Un año después, este paseante aún no se acostumbra a llevar mascarilla más allá de lo imprescindible. Cuando llega una de las muchas cuestas de esta ciudad, el bofe se pierde y con ello, también la paciencia. Algo similar a cuando has de pasar hora y media sin moverte, entre otros congéneres también sentados, intentando revivir el teatro como siempre fue. Pero ahora no es como era. ¿A cuántos pudo resultarles excesiva la convalecencia en tan riguroso silencio durante todo ese tiempo, respirando flojito detrás del embozo? A este que les escribe sí que se lo resultó en el último día del mes de febrero de 2021, en Guadalajara.
Este domingo, el aforo del Teatro Buero Vallejo se había reducido a menos de un tercio, para así cumplir lo decidido por ignotos expertos en contagios públicos. Al final, resultaron ser las medidas adecuadas para quedarte a escasos centímetros de la señora de delante y a un metro de la de al lado mientras José Sacristán hacía su función sobre el escenario.
En los corrillos previos, lo general no era preguntar por la obra sino por el actor, del que no se glosaban méritos previos sino del que se quería saber, incluso recurriendo al oráculo de Google, su exacta edad. Una puñetera grosería esa de calibrar a una gloria española por sus años pasados o por los que puedan quedarle por delante, sin reparar en más.
Al menos, el de Chinchón se cobró su cuota cuando fulminó durante medio minuto, sin mover un músculo, sin un pestañeo y sin apartar sus ojos de fuego helado sobre ella, a la espectadora que hurgaba desesperada en el bolso mientras el móvil no dejaba de sonar. Treinta segundos que parecieron siglos con 300 espectadores atónitos ante el tenso espectáculo.
Por entonces ya iba casi mediada la función, tal y como la dejó montada el difunto Pepe Sámano, sobre texto del difunto Miguel Delibes en recuerdo de su difunta señora, que vestida de rojo sobre fondo gris no aparece hasta la última escena. Se proyecta en un lateral el óleo real de Ángeles de Castro, un jalón (o un jirón) más de esta historia desgarrada y desgarradora por demasiado fiel a la verdad. Porque, al menos para este paseante varado en su asiento, asistir a esa representación era como estar en casa ajena, reviviendo con un náufrago el momento en que el barco zozobró y se fue a pique.
La novela, y la obra de teatro también, supone un brutal ajuste de cuentas de Delibes consigo mismo y con la vida; tan descarnadamente, que incomoda.
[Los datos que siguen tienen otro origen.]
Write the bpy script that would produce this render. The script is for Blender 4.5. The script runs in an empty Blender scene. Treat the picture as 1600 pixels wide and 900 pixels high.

Que un hombre tan cerrado en sí, hasta el punto de resultar hosco para tantos, se abriese en canal años después de la temprana muerte de la esposa es un ejercicio que intimida, tanto si lo lees como si lo escuchas, aunque sea en la tronante voz de Sacristán.
Fuera por eso o por una incipiente hipoxia provocada por la mascarilla, con su consecuente alteración del riego cerebral, lo cierto es que este que les escribe intentó abstraerse a ratos del texto del novelista, para quedarse con la música del discurso del autor. Y en esas, creyó descubrir una sinfonía de matices que harían comprensible lo esencial de su actuación incluso a un espectador que no entendiera ni una palabra de español. Conseguir eso en un montaje sobrio, dentro de un monólogo y sin un solo aspaviento sólo pueden hacerlo los grandes de la escena, como José Sacristán.
Media docena le aplaudió en pie cuando cayó el telón. Todos los presentes le ovacionaron, sentados, desde detrás de sus mascarillas. Tanto los que sabían que ya ha cumplido los 83 como aquellos a los que nos importa un carajo la edad que tienen los genios que son ya parte de nuestra propia historia.